You learn something new everyday
For instance, I didn’t know this was going on:
Here’s an example that I think is particular egregious: The discrimination in favor of religious parents and against irreligious ones, or in favor of more religious parents and against less religious ones, in child custody cases, on the theory that it’s in the child’s “best interests” (that’s the relevant legal test) to be raised with a religious education.

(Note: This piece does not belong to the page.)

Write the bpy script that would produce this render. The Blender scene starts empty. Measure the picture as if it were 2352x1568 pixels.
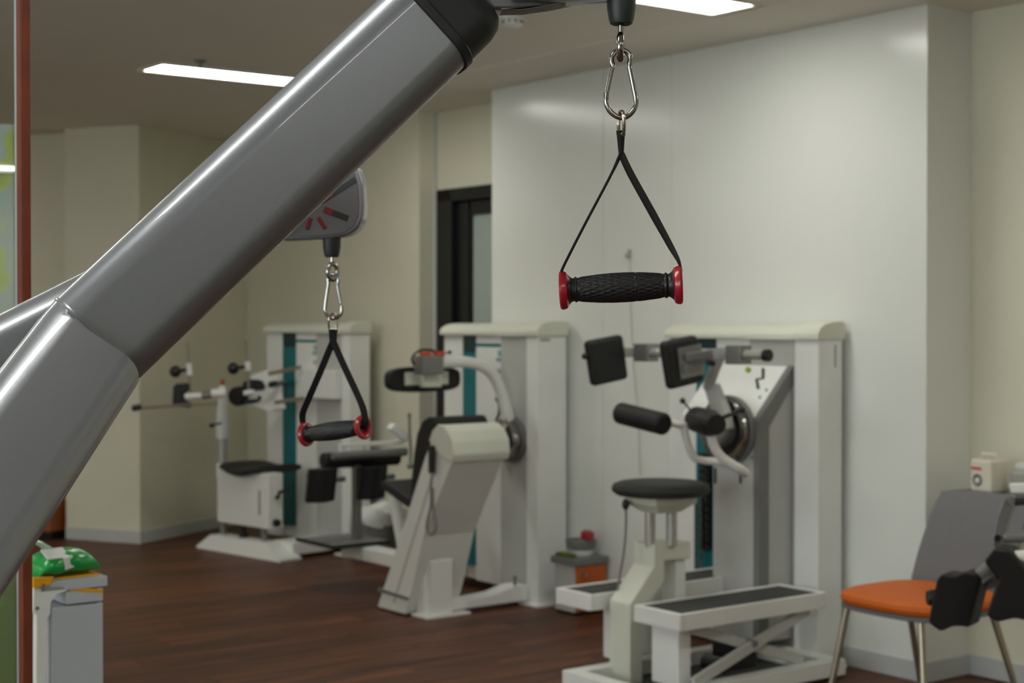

Mississippi is the most serious offender, though I’ve seen cases since 1990 in Arkansas, Louisiana, Michigan, Minnesota, Pennsylvania, South Carolina, South Dakota, and Texas; there are similar cases in 1970s Iowa, Nebraska, North Carolina, and New York. (I give cites below.) In 2001, for instance, the Mississippi Supreme Court upheld an order giving a mother custody partly because she took the child to church more often than the father did, thus providing a better “future religious example.” In 2000, it ordered a father to take the child to church each week, as a Mississippi court ordered in 2000, reasoning that “it is certainly to the best interests of [the child] to receive regular and systematic spiritual training.”
That’s just lovely.
That’s just shocking. Forgive my ignorance as a non-American, but isn’t this a rather blatant violation of the Establishment Clause of the First Amendment?
Yes, it is. I can’t even blame it on the South with states like Minnesota and Michigan in there.
Ordered the parent to take the child to church? WTF? There are other religions than Christianity and some people are non-religious. It’s such a violation of rights.